● **EXERCISE TASK**: Check every line below for the string "picture", and copy the lines that contain it.
[start DATA FOR THIS TASK]
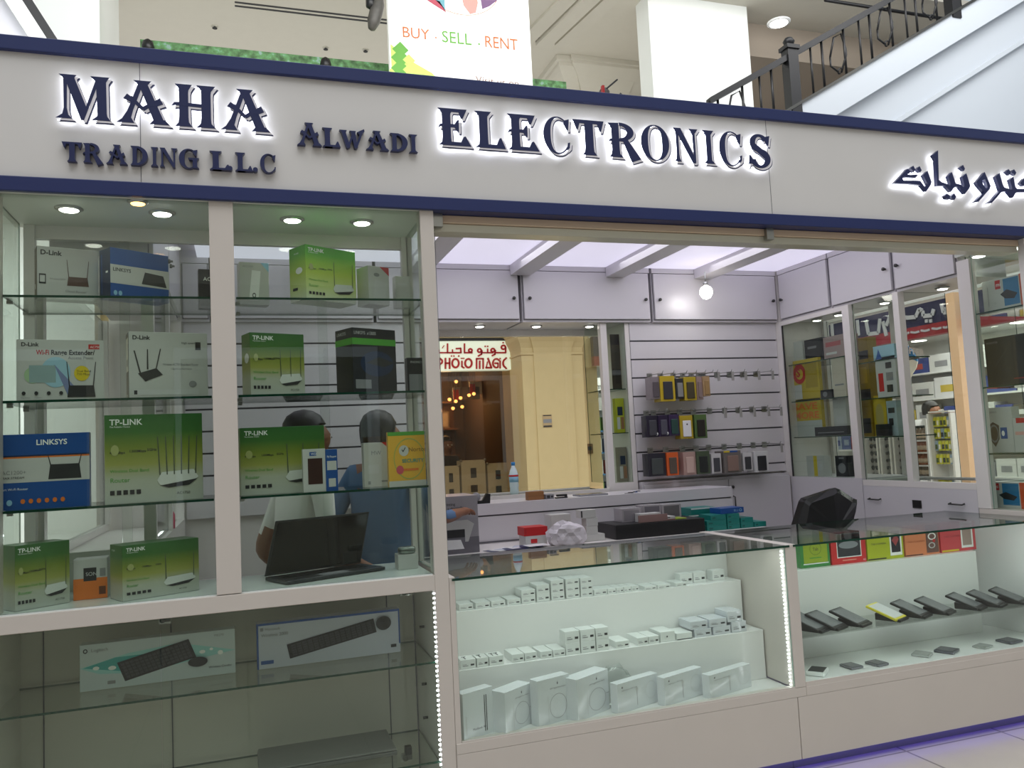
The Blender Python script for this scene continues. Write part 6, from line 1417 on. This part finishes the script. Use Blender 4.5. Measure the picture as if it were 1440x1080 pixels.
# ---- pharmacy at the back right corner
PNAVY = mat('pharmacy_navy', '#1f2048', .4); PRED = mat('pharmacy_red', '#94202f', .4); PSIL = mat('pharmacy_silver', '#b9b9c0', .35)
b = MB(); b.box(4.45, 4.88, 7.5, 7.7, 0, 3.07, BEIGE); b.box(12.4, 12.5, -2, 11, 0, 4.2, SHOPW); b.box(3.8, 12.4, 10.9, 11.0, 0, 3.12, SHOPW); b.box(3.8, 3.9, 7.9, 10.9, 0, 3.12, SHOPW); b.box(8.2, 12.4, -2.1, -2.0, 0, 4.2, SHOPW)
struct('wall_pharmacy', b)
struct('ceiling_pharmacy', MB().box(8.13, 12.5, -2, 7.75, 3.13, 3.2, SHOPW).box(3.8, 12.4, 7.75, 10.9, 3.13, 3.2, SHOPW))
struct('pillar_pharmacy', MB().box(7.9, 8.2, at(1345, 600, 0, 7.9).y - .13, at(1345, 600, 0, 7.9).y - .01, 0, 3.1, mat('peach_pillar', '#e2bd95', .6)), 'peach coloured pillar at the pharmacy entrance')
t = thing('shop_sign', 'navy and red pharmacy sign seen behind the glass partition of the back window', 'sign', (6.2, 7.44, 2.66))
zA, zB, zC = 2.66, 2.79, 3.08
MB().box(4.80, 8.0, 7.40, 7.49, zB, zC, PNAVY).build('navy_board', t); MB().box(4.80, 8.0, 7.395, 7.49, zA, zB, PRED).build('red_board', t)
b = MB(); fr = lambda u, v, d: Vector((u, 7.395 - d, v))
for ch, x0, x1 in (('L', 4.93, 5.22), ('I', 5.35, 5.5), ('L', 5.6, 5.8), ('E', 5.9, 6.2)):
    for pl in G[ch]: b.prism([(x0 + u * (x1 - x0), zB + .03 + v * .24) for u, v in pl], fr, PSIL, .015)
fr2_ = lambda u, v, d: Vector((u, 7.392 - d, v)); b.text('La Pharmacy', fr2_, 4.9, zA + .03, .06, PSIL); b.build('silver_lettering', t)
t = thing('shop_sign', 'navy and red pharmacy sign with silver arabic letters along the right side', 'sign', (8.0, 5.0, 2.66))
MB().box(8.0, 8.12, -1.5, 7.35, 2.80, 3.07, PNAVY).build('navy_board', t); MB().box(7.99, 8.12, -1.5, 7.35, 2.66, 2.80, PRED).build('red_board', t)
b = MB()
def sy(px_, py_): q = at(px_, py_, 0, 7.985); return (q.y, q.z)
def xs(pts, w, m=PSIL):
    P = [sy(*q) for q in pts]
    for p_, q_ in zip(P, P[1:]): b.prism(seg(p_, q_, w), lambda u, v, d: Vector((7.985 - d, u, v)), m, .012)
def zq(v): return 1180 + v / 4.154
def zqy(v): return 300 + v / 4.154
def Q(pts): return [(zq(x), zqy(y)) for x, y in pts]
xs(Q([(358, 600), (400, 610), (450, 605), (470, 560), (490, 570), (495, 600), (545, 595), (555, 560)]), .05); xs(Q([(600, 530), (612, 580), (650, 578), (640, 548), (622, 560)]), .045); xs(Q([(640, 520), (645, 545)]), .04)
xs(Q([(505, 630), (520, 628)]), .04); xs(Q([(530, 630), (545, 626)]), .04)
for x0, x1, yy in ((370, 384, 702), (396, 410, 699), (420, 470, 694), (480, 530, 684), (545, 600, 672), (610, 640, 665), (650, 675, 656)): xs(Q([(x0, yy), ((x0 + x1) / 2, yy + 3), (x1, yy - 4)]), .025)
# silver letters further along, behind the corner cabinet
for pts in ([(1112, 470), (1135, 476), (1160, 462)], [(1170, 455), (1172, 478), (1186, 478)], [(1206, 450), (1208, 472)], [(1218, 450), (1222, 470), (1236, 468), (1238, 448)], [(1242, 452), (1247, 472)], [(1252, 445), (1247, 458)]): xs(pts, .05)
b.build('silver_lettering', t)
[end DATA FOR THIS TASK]
[start DATA FOR THIS TASK]
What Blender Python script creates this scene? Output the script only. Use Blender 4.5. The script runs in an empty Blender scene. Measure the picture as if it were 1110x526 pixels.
[end DATA FOR THIS TASK]
[start DATA FOR THIS TASK]
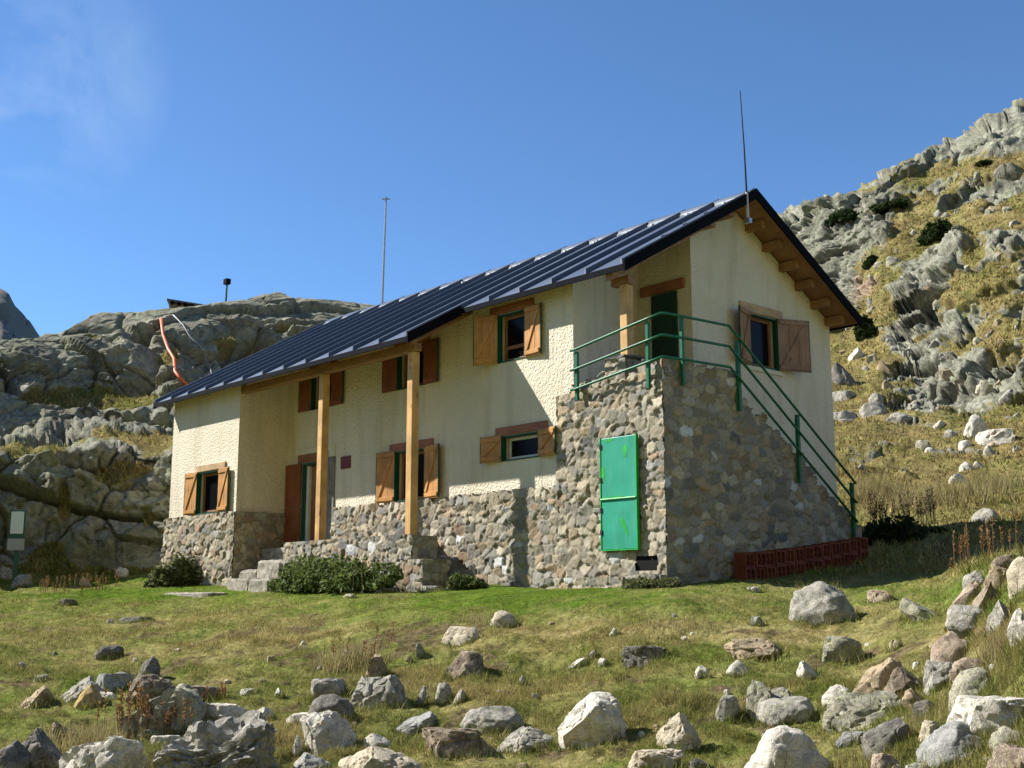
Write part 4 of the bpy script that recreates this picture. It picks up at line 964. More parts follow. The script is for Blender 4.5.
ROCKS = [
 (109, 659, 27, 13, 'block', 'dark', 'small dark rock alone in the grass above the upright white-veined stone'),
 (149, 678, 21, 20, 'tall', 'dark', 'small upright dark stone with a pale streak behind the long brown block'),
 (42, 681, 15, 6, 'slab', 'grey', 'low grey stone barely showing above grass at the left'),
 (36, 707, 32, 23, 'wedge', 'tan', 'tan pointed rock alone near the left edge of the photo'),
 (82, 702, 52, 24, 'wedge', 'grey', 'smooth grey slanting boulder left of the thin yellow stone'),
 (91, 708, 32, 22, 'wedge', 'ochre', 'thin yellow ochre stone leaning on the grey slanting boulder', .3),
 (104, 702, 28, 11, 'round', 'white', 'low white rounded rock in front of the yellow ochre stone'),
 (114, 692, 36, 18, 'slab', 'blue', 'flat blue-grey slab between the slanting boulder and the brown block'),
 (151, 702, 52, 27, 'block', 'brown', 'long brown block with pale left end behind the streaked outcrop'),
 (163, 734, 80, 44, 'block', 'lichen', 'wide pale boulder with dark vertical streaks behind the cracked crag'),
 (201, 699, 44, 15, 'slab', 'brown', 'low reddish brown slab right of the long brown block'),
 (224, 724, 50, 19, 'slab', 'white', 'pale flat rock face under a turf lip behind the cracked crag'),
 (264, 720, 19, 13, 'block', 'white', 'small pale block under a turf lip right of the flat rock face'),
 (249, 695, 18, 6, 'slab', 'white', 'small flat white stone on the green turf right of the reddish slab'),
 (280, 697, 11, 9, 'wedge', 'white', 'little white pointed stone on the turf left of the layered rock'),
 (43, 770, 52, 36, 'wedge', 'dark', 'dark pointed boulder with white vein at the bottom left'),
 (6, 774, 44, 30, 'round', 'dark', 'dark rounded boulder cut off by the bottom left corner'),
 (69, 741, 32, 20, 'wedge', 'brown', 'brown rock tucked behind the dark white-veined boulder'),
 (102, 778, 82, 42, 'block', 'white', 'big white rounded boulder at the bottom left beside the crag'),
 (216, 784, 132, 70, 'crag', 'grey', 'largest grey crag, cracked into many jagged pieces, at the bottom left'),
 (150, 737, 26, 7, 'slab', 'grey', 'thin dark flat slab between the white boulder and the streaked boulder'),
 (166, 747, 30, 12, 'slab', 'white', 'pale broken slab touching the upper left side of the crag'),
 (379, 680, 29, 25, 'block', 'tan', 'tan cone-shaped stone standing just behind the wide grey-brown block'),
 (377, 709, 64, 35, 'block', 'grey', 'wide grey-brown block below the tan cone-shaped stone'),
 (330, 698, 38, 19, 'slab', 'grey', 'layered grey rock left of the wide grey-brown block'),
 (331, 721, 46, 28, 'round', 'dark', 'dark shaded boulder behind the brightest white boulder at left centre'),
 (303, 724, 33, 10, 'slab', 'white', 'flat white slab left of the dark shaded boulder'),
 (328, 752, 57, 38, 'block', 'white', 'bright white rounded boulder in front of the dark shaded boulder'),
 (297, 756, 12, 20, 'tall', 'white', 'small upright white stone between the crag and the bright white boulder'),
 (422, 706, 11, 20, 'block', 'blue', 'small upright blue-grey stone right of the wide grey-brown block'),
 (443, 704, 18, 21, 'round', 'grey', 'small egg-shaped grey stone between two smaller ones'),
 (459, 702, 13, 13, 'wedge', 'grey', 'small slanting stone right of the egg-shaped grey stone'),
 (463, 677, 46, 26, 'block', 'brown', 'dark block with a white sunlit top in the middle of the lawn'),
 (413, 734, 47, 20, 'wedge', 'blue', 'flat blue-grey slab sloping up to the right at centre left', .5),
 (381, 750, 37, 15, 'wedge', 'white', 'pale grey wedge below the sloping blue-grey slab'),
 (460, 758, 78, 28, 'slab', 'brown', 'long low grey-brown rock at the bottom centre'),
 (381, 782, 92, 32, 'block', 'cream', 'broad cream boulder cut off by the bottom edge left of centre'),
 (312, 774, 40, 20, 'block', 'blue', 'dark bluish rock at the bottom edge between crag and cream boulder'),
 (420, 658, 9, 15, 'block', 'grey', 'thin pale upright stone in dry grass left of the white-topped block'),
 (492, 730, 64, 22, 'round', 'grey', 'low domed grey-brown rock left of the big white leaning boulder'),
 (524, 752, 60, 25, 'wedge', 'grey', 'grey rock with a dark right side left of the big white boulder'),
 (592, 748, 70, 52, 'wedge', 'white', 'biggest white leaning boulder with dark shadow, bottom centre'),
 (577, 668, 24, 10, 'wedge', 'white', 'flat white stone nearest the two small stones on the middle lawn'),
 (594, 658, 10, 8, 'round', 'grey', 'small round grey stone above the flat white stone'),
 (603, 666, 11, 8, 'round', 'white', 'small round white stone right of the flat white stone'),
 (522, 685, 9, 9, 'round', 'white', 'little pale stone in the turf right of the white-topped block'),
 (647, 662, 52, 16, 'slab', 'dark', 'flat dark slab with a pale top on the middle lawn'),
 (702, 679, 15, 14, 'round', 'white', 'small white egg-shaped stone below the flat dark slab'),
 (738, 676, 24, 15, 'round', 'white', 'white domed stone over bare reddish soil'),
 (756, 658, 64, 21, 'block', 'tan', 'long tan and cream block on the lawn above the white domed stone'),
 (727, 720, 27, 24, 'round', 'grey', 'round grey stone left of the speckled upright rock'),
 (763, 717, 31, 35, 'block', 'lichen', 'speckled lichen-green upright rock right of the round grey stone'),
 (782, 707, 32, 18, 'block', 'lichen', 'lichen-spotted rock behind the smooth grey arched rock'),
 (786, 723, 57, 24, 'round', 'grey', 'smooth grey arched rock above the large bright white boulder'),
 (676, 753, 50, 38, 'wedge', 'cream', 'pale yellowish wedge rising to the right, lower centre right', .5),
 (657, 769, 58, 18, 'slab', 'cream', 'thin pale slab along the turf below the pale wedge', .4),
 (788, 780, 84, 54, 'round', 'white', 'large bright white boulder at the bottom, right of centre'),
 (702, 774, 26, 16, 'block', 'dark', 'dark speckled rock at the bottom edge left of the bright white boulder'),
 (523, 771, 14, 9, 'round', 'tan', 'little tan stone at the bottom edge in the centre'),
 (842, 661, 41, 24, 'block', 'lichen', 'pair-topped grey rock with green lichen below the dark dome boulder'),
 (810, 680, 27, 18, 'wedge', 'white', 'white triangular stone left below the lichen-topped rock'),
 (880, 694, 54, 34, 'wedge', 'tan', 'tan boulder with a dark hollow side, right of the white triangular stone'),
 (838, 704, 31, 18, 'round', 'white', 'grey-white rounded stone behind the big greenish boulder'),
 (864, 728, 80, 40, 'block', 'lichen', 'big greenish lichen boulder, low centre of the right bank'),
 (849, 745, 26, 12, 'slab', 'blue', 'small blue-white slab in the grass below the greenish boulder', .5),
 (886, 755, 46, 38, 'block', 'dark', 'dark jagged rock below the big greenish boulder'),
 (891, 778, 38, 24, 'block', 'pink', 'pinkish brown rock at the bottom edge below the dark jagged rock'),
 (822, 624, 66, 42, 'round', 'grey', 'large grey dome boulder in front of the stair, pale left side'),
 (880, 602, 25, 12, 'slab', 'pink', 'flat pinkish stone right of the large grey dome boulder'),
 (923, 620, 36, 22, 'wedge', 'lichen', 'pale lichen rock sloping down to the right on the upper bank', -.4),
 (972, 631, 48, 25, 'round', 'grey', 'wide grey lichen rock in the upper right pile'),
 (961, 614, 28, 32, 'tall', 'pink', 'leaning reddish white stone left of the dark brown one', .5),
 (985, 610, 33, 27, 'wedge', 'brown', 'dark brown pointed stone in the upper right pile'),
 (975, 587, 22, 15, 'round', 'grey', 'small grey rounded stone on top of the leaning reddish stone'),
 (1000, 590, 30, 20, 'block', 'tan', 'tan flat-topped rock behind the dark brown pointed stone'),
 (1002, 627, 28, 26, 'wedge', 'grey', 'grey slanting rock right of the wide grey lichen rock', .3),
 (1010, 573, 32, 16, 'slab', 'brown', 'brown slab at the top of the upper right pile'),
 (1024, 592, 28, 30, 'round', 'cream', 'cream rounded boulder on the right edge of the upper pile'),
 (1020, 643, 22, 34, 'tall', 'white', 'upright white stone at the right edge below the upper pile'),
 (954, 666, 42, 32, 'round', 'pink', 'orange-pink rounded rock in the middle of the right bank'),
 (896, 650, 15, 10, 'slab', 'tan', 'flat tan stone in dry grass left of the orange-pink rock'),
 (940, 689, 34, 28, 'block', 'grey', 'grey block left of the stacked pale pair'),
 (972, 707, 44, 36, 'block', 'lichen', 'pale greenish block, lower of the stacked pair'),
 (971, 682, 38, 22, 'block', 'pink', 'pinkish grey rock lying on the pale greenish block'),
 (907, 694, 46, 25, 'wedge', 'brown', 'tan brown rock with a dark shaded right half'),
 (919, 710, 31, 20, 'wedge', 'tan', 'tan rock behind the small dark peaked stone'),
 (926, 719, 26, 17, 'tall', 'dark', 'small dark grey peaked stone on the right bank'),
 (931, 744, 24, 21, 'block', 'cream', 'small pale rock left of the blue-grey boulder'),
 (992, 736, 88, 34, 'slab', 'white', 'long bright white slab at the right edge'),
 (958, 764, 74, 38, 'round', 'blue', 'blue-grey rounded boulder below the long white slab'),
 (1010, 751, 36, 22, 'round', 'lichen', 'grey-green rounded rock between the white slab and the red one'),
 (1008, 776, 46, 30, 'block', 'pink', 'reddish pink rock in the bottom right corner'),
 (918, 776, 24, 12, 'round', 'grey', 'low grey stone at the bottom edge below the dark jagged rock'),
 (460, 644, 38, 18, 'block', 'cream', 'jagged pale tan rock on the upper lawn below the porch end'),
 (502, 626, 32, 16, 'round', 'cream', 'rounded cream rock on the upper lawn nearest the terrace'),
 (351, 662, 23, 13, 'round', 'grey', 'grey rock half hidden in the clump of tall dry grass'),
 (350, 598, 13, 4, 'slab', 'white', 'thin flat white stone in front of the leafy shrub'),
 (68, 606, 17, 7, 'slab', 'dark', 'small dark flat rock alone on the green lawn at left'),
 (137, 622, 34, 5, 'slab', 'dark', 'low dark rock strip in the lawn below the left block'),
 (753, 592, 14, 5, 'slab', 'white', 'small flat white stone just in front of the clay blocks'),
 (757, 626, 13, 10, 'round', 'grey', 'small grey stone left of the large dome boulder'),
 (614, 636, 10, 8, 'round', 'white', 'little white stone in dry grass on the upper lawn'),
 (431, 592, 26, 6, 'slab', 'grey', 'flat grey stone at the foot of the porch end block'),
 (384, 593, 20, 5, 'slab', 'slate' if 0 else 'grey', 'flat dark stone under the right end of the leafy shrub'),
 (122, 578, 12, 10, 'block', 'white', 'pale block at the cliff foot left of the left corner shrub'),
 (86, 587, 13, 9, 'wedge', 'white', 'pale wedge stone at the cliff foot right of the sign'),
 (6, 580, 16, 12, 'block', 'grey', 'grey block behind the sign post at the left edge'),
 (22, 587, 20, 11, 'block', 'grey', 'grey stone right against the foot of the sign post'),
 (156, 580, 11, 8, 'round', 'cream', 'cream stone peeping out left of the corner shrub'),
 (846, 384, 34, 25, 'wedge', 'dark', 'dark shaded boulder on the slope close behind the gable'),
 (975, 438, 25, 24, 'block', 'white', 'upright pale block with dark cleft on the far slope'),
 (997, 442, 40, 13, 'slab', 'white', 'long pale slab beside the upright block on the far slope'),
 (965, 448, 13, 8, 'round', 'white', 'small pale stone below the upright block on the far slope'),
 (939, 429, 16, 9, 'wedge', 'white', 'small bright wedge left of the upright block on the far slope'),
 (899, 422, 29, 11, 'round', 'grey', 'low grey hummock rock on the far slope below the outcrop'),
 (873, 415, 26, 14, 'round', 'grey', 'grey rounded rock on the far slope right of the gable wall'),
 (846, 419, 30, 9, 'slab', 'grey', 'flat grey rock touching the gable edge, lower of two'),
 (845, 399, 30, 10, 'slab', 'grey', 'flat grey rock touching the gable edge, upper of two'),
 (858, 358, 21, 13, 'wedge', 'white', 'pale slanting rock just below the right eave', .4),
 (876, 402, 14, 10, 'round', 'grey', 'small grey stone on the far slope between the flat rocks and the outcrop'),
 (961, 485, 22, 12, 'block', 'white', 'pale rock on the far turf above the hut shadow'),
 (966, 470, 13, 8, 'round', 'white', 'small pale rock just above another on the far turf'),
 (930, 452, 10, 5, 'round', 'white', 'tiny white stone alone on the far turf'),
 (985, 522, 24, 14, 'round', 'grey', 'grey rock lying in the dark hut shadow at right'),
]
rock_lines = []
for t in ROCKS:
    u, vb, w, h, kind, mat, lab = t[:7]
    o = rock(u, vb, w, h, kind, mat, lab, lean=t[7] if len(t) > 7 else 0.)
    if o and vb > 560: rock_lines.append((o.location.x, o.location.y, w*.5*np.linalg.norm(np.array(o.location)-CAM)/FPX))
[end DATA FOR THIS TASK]
● **RESULT FOR THIS TASK**:
The Blender Python script for this scene continues. Write part 6, from line 1417 on. This part finishes the script. Use Blender 4.5. Measure the picture as if it were 1440x1080 pixels.
What Blender Python script creates this scene? Output the script only. Use Blender 4.5. The script runs in an empty Blender scene. Measure the picture as if it were 1110x526 pixels.
Write part 4 of the bpy script that recreates this picture. It picks up at line 964. More parts follow. The script is for Blender 4.5.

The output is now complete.